Por lo que respecta a las contribuciones españolas a favor del México antiguo, el padrón es también copioso. Antes de hacer una relación, me gustaría recordar que, al igual que los ingleses llevaron el té de China a la India, los españoles se apersonaron con la patata sudamericana en Nueva España, donde se arraigó y aclimató como cosa muy propia.

La contribución de España al Nuevo Mundo no puede ponderarse como de mero interés artístico. Las cuentas de vidrio o los vasos de cristal veneciano con que los conquistadores obsequiaron a los monarcas indios y a los nobles que encontraban a su paso fueron, sí, cosa modesta. Las pinturas de la Virgen María en altares portátiles o los retratos de San Cristóbal habrían sido las primeras representaciones pictóricas que el Nuevo Mundo pudo conocer de Europa. Pero, en poco tiempo, los indígenas podrían apreciar algo también bello, aunque fatal al mismo tiempo, en las armaduras y las espadas y dagas europeas. Poco más tarde, se pudo utilizar y valorar las primeras muestras de la arquitectura española que, en forma de los templos, capillas, conventos, palacios, arcadas, viviendas, fuentes y acueductos, comenzaron a conformar las ciudades del Nuevo Mundo.
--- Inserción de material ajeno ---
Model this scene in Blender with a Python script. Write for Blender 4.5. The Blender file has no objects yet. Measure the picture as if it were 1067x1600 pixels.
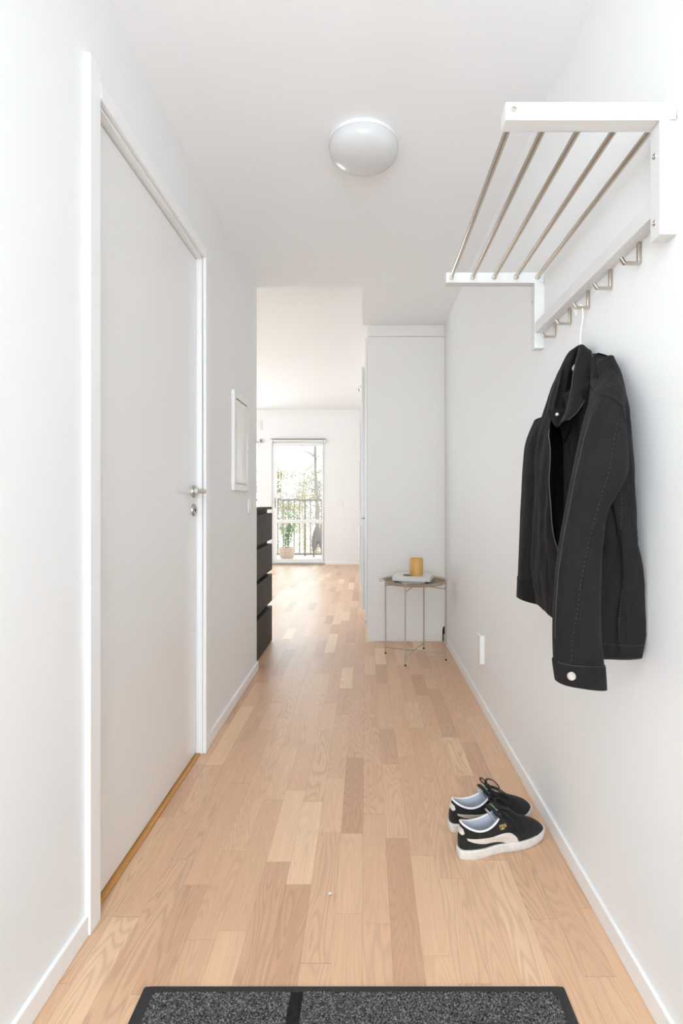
import bpy, bmesh, math, random
from mathutils import Vector, Matrix, noise
import numpy as np

random.seed(7)
sc = bpy.context.scene
COL = sc.collection

# ------------------------------------------------------------------ camera
F = 840.0                     # focal length in pixels of a 1067 x 1600 frame
CX, CY = 572.0, 783.0         # vanishing point of the corridor
EYE = 1.07
cd = bpy.data.cameras.new('camera')
cam = bpy.data.objects.new('camera', cd)
COL.objects.link(cam)
cam.location = (0, 0, EYE)
cam.rotation_euler = (math.pi / 2, 0, 0)
cd.sensor_fit = 'AUTO'
cd.sensor_width = 36.0
cd.lens = F / 1600 * 36.0
cd.shift_x = -(CX - 533.5) / 1600
cd.shift_y = -(800 - CY) / 1600
cd.clip_end = 300
sc.camera = cam

# ------------------------------------------------------------------ world, lights, exposure
w = bpy.data.worlds.new('world')
sc.world = w
w.use_nodes = True
bg = w.node_tree.nodes['Background']
bg.inputs[0].default_value = (0.80, 0.92, 1.0, 1)
bg.inputs[1].default_value = 4.0


def area(name, loc, rot, sx, sy, power, col=(1, 1, 1)):
    l = bpy.data.lights.new(name, 'AREA')
    l.shape = 'RECTANGLE'
    l.size, l.size_y, l.energy, l.color = sx, sy, power, col
    o = bpy.data.objects.new(name, l)
    COL.objects.link(o)
    o.location = loc
    o.rotation_euler = rot
    return o


# added fill light behind the viewer, facing down the corridor
area('rear_fill', (-0.045, -3.1, 1.3), (math.radians(90), 0, 0), 1.2, 2.1, 26, (0.80, 0.905, 1))
# added fill light aimed up at the ceiling behind the camera
area('ceiling_fill', (-0.12, -2.0, 1.0), (math.radians(180 - 30), 0, 0), 0.9, 0.9, 33, (0.80, 0.905, 1))
# added overhead fill light, out of view behind the viewer
area('overhead_fill', (-0.20, -0.6, 2.39), (0, 0, 0), 0.8, 1.1, 14, (0.80, 0.905, 1))
# added fill from the room's unseen left side, then daylight through the far window
area('side_fill', (-4.1, 6.3, 1.5), (0, math.radians(-90), 0), 2.2, 4.2, 6, (0.79, 0.90, 1))
area('far_window_daylight', (-2.55, 8.98, 1.45), (math.radians(-90), 0, 0), 1.25, 1.2, 36, (0.79, 0.90, 1))

vs = sc.view_settings
sc.display_settings.display_device = 'sRGB'
vs.view_transform = 'Standard'
vs.look = 'None'
vs.exposure = 0.14
vs.gamma = 1.0
vs.use_curve_mapping = False
cy = sc.cycles
cy.max_bounces = 14
cy.diffuse_bounces = 9
cy.glossy_bounces = 5
cy.transparent_max_bounces = 12
cy.use_denoising = True
cy.sample_clamp_indirect = 6.0

# ------------------------------------------------------------------ helpers: materials


def mat(name, col, rough=0.5, metal=0.0, bump=0.0, bscale=200.0, var=0.0, vscale=20.0, spec=0.5, sheen=0.0, coat=0.0):
    m = bpy.data.materials.new(name)
    m.use_nodes = True
    nt = m.node_tree
    b = nt.nodes['Principled BSDF']
    b.inputs['Base Color'].default_value = (*col, 1)
    b.inputs['Roughness'].default_value = rough
    b.inputs['Metallic'].default_value = metal
    b.inputs['Specular IOR Level'].default_value = spec
    if sheen:
        b.inputs['Sheen Weight'].default_value = sheen
        b.inputs['Sheen Roughness'].default_value = 0.6
    if coat:
        b.inputs['Coat Weight'].default_value = coat
        b.inputs['Coat Roughness'].default_value = 0.08
    tc = nt.nodes.new('ShaderNodeTexCoord')
    if bump:
        n = nt.nodes.new('ShaderNodeTexNoise')
        n.inputs['Scale'].default_value = bscale
        n.inputs['Detail'].default_value = 4
        bp = nt.nodes.new('ShaderNodeBump')
        bp.inputs['Strength'].default_value = bump
        bp.inputs['Distance'].default_value = 0.002
        nt.links.new(tc.outputs['Object'], n.inputs['Vector'])
        nt.links.new(n.outputs['Fac'], bp.inputs['Height'])
        nt.links.new(bp.outputs['Normal'], b.inputs['Normal'])
    if var:
        n2 = nt.nodes.new('ShaderNodeTexNoise')
        n2.inputs['Scale'].default_value = vscale
        n2.inputs['Detail'].default_value = 5
        r = nt.nodes.new('ShaderNodeMapRange')
        r.inputs[1].default_value = 0.25
        r.inputs[2].default_value = 0.75
        r.inputs[3].default_value = 1 - var
        r.inputs[4].default_value = 1 + var
        mx = nt.nodes.new('ShaderNodeVectorMath')
        mx.operation = 'SCALE'
        mx.inputs[0].default_value = col
        nt.links.new(tc.outputs['Object'], n2.inputs['Vector'])
        nt.links.new(n2.outputs['Fac'], r.inputs[0])
        nt.links.new(r.outputs[0], mx.inputs['Scale'])
        nt.links.new(mx.outputs[0], b.inputs['Base Color'])
    return m


def math_node(nt, op, a, b=None, c=None):
    n = nt.nodes.new('ShaderNodeMath')
    n.operation = op
    for i, v in enumerate((a, b, c)):
        if v is None:
            continue
        if isinstance(v, (int, float)):
            n.inputs[i].default_value = v
        else:
            nt.links.new(v, n.inputs[i])
    return n.outputs[0]


def parquet():
    m = bpy.data.materials.new('oak_parquet')
    m.use_nodes = True
    nt = m.node_tree
    L = nt.links
    b = nt.nodes['Principled BSDF']
    tc = nt.nodes.new('ShaderNodeTexCoord')
    sep = nt.nodes.new('ShaderNodeSeparateXYZ')
    L.new(tc.outputs['Object'], sep.inputs[0])
    X, Y = sep.outputs[0], sep.outputs[1]
    M = lambda op, a, b_=None, c=None: math_node(nt, op, a, b_, c)
    W, LEN = 0.0715, 0.46
    xs = M('DIVIDE', M('ADD', X, 3.013), W)
    row = M('FLOOR', xs)
    wn = nt.nodes.new('ShaderNodeTexWhiteNoise')
    wn.noise_dimensions = '1D'
    L.new(row, wn.inputs['W'])
    ro = M('MULTIPLY', wn.outputs['Value'], 7.31)
    # uneven stave lengths
    wv = M('MULTIPLY', M('SINE', M('ADD', M('MULTIPLY', Y, 5.1), M('MULTIPLY', ro, 3.0))), 0.085)
    ys = M('DIVIDE', M('ADD', M('ADD', Y, ro), wv), LEN)
    cell = M('FLOOR', ys)
    cmb = nt.nodes.new('ShaderNodeCombineXYZ')
    L.new(row, cmb.inputs[0])
    L.new(cell, cmb.inputs[1])
    wn2 = nt.nodes.new('ShaderNodeTexWhiteNoise')
    wn2.noise_dimensions = '3D'
    L.new(cmb.outputs[0], wn2.inputs['Vector'])
    rnd = wn2.outputs['Value']
    ramp = nt.nodes.new('ShaderNodeValToRGB')
    L.new(rnd, ramp.inputs[0])
    e = ramp.color_ramp.elements
    e[0].position, e[0].color = 0.0, (0.52, 0.300, 0.180, 1)
    e[1].position, e[1].color = 1.0, (0.82, 0.600, 0.380, 1)
    for p, c in ((0.15, (0.62, 0.382, 0.235, 1)), (0.5, (0.65, 0.409, 0.252, 1)), (0.8, (0.68, 0.440, 0.272, 1)), (0.92, (0.74, 0.500, 0.315, 1))):
        k = e.new(p)
        k.color = c
    # growth rings: contour lines of a stretched noise, shifted for every stave
    sh = nt.nodes.new('ShaderNodeSeparateColor')
    L.new(wn2.outputs['Color'], sh.inputs[0])
    gv = nt.nodes.new('ShaderNodeCombineXYZ')
    L.new(M('ADD', M('MULTIPLY', X, 15.0), M('MULTIPLY', sh.outputs[0], 90.0)), gv.inputs[0])
    L.new(M('ADD', M('MULTIPLY', Y, 1.5), M('MULTIPLY', sh.outputs[1], 90.0)), gv.inputs[1])
    L.new(M('MULTIPLY', rnd, 40.0), gv.inputs[2])
    n1 = nt.nodes.new('ShaderNodeTexNoise')
    n1.inputs['Scale'].default_value = 1.0
    n1.inputs['Detail'].default_value = 1.5
    n1.inputs['Roughness'].default_value = 0.4
    L.new(gv.outputs[0], n1.inputs['Vector'])
    rings = M('POWER', M('ADD', M('MULTIPLY', M('SINE', M('MULTIPLY', n1.outputs['Fac'], 135.0)), 0.5), 0.5), 2.0)
    # fine pores
    pv = nt.nodes.new('ShaderNodeCombineXYZ')
    L.new(M('MULTIPLY', X, 420.0), pv.inputs[0])
    L.new(M('ADD', M('MULTIPLY', Y, 14.0), M('MULTIPLY', sh.outputs[2], 50.0)), pv.inputs[1])
    n2 = nt.nodes.new('ShaderNodeTexNoise')
    n2.inputs['Scale'].default_value = 1.0
    n2.inputs['Detail'].default_value = 3.0
    L.new(pv.outputs[0], n2.inputs['Vector'])
    # broad tone within a stave
    bv = nt.nodes.new('ShaderNodeCombineXYZ')
    L.new(M('MULTIPLY', X, 40.0), bv.inputs[0])
    L.new(M('ADD', M('MULTIPLY', Y, 2.0), M('MULTIPLY', rnd, 60.0)), bv.inputs[1])
    n3 = nt.nodes.new('ShaderNodeTexNoise')
    n3.inputs['Scale'].default_value = 1.0
    L.new(bv.outputs[0], n3.inputs['Vector'])
    ringamt = M('MULTIPLY', M('POWER', sh.outputs[1], 1.0), 0.16)
    k = M('SUBTRACT', 1.18, M('MULTIPLY', rings, M('ADD', ringamt, 0.05)))
    k = M('SUBTRACT', k, M('MULTIPLY', n2.outputs['Fac'], 0.20))
    k = M('ADD', k, M('MULTIPLY', M('SUBTRACT', n3.outputs['Fac'], 0.5), 0.16))
    # seams
    fx = M('FRACT', xs)
    ex = M('MINIMUM', fx, M('SUBTRACT', 1.0, fx))
    fy = M('FRACT', ys)
    ey = M('MINIMUM', fy, M('SUBTRACT', 1.0, fy))
    sx = M('LESS_THAN', ex, 0.010)
    sy = M('LESS_THAN', ey, 0.0020)
    r3 = M('LESS_THAN', M('FRACT', M('DIVIDE', M('ADD', row, 0.5), 3.0)), 0.3)   # every third joint is a board joint
    seam = M('MAXIMUM', M('MULTIPLY', sx, M('ADD', 0.12, M('MULTIPLY', r3, 0.16))), M('MULTIPLY', sy, 0.22))
    k = M('MULTIPLY', k, M('SUBTRACT', 1.0, seam))
    sc_ = nt.nodes.new('ShaderNodeVectorMath')
    sc_.operation = 'SCALE'
    L.new(ramp.outputs[0], sc_.inputs[0])
    L.new(k, sc_.inputs['Scale'])
    L.new(sc_.outputs[0], b.inputs['Base Color'])
    b.inputs['Roughness'].default_value = 0.36
    b.inputs['Specular IOR Level'].default_value = 0.6
    b.inputs['Coat Weight'].default_value = 0.2
    b.inputs['Coat Roughness'].default_value = 0.30
    bp = nt.nodes.new('ShaderNodeBump')
    bp.inputs['Strength'].default_value = 0.12
    bp.inputs['Distance'].default_value = 0.001
    L.new(k, bp.inputs['Height'])
    L.new(bp.outputs['Normal'], b.inputs['Normal'])
    return m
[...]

Hubo cosas aún más importantes que las obras de arte. La rueda, los animales domésticos de tiro y cría –como el caballo y el buey, la mula y la vaca, la oveja y las aves de corral, el obediente perro y el asno humilde y sufrido, que podrían observarse en cantidades importantes en poco tiempo, como de hecho ya había ocurrido en Cuba y la Española. De todos los regalos, la rueda, en forma de poleas o sobre carros, debe de haber parecido a los indios de Nueva España la innovación clave –aun más cuando tengo la sensación, al observar los juguetes del México antiguo, que la rueda útil se encontraba a un paso de inventarse allí. Los carros se encargaban de transportar la artillería de Cortés, como hicieron poco más tarde en el caso de Pizarro, y trajinaron las imprentas y libros, los instrumentos musicales y partituras, y las semillas, los telares, los bienes del primer comercio virreinal y, desde luego, a la gente, que también se sirvió de las monturas. La Leyenda Negra de que echaron mano los ingleses en su propaganda del siglo XVI olvidó la rueda.
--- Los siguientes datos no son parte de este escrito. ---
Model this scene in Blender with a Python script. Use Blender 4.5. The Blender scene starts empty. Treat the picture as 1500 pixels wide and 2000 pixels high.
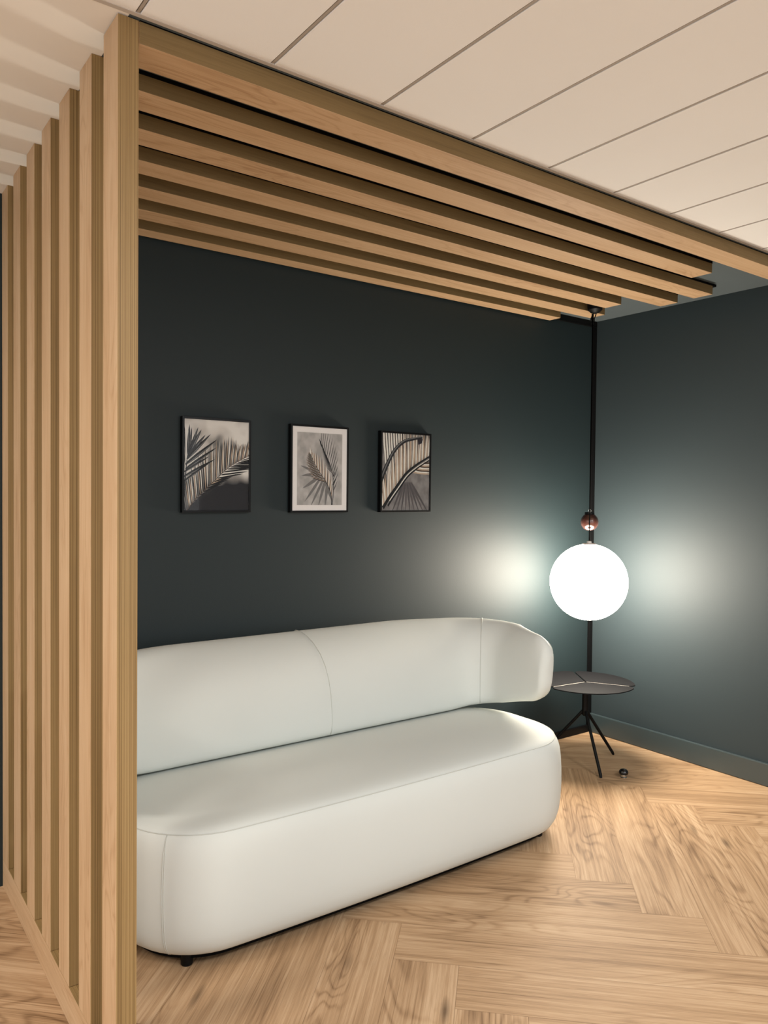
import bpy, bmesh, math, random
from mathutils import Vector, Matrix
C = bpy.context.scene.collection
SC = bpy.context.scene
PI = math.pi
random.seed(7)

# ------------------------------------------------------------------ camera
CAM_F, YAW, PITCH, ROLL, CAM_H = 1515.6, 0.6341, 0.0220, 0.0095, 1.4946
H = 2.60
cy, sy, cp, sp_ = math.cos(YAW), math.sin(YAW), math.cos(PITCH), math.sin(PITCH)
fwd = Vector((sy*cp, cy*cp, -sp_)); rgt = Vector((cy, -sy, 0)); up = rgt.cross(fwd)
r2 = rgt*math.cos(ROLL) + up*math.sin(ROLL); u2 = -rgt*math.sin(ROLL) + up*math.cos(ROLL)
cam_d = bpy.data.cameras.new('camera'); cam = bpy.data.objects.new('camera', cam_d); C.objects.link(cam)
cam_d.sensor_fit = 'HORIZONTAL'; cam_d.sensor_width = 36; cam_d.lens = CAM_F*36/1500
cam_d.clip_start = 0.05
M3 = Matrix((r2, u2, -fwd)).transposed(); cam.matrix_world = Matrix.Translation((0, 0, CAM_H)) @ M3.to_4x4()
SC.camera = cam

# ------------------------------------------------------------------ light
w = bpy.data.worlds.new('world'); SC.world = w; w.use_nodes = True
w.node_tree.nodes['Background'].inputs[0].default_value = (0.95, 0.98, 1.0, 1)
w.node_tree.nodes['Background'].inputs[1].default_value = 1.2
def area(name, loc, size, power, col):
    d = bpy.data.lights.new(name, 'AREA'); d.shape = 'RECTANGLE'; d.size, d.size_y = size
    d.energy = power; d.color = col
    o = bpy.data.objects.new(name, d); C.objects.link(o); o.location = loc
    return o
WARM = (1.0, 0.93, 0.84)
NEUT = (0.95, 0.98, 1.0)
area('ceiling_panel_light', (0.9, -0.5, 2.58), (0.6, 0.6), 38, NEUT)
area('ceiling_panel_light', (2.7, -0.5, 2.58), (0.6, 0.6), 38, NEUT)
area('ceiling_panel_light', (-1.7, 2.3, 2.58), (0.6, 0.6), 44, WARM)
area('ceiling_panel_light', (-1.8, 0.9, 2.58), (0.6, 0.6), 40, WARM)
GLOBE = 45.0
SC.view_settings.view_transform = 'Standard'; SC.view_settings.look = 'None'
SC.view_settings.exposure = 0.23; SC.view_settings.gamma = 1.0
SC.view_settings.use_curve_mapping = False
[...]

Llegados a este punto, quisiera terminar recordando a un héroe olvidado. Necesitamos a los héroes, y los hay de veras. Se trata del hombre que, probablemente, talló y puso a rodar la primera rueda en el Nuevo Mundo –en el continente, no en las islas–: el tatarabuelo espiritual de los grandes constructores de vehículos del siglo XVIII, y antepasado técnico de Ford y de Chrysler. Se trataba, creo, de un tal Diego Hernández, natural de la muy antigua San Felices de los Gallegos (San Félix), en el Reino de León, en lo que es hoy la provincia de Salamanca de la Autonomía de Castilla-León. Había sido sastre, además de carpintero, y era uno de los conquistadores más jóvenes que acompañaban a Cortés. Era conocido como soldado de extraordinaria fortaleza. En 1519 se encontraba armando carros de madera en Veracruz. Se encargó de labrar parte del maderaje que se utilizó para construir los famosos bergantines del lago de Texcoco. Más tarde, promovió un proceso judicial contra Cortés en relación con ciertos pagos –un rasgo que se volvería propio del latinoamericano típico: litigar contra la autoridad, por alta que sea, si se cree tener derecho a ello. Mi investigación acerca de este héroe olvidado continúa, basada en la colección de los documentos tan fascinantes e importantes que son las “relaciones de servicios y méritos” de los soldados de la Conquista, muchos inéditos e incluso nunca consultados, que se encuentran en el Archivo de Indias, en Sevilla.

Entre esos servicios y méritos, que fueron frecuentemente mutuos, los indígenas mexicanos y los aventureros españoles, los sabios prehispánicos sobrevivientes de la Conquista y los frailes evangelizadores, llegaron a algo más. Después del trauma que significó el encuentro, la guerra, la sojuzgación, las epidemias, el serio intento particular de esclavizar parcialmente a los indios –logrado parcialmente, en ciertas áreas y oficios, sobre todo al principio–, y el serio intento de protegerlos por la ley –parcialmente alcanzado, sobre todo desde el último tercio del siglo XVI–, indígenas y españoles, y los nuevos mestizos, con todo y sus jerarquías y sus abigarradas castas oficiales, lograron, a fuerza de saberse –en última instancia– igualmente hijos de Dios, forjar una nación. Compleja, múltiple, incomunicada, variadísima, diversa, sobre todo desigual... pero una. Una nación.

Era México. Es México. Ese hermano de España, imprescindible para entenderla, y para entenderse. Ese hermano de España que le queda lejos sin tener en realidad, hoy día, por qué.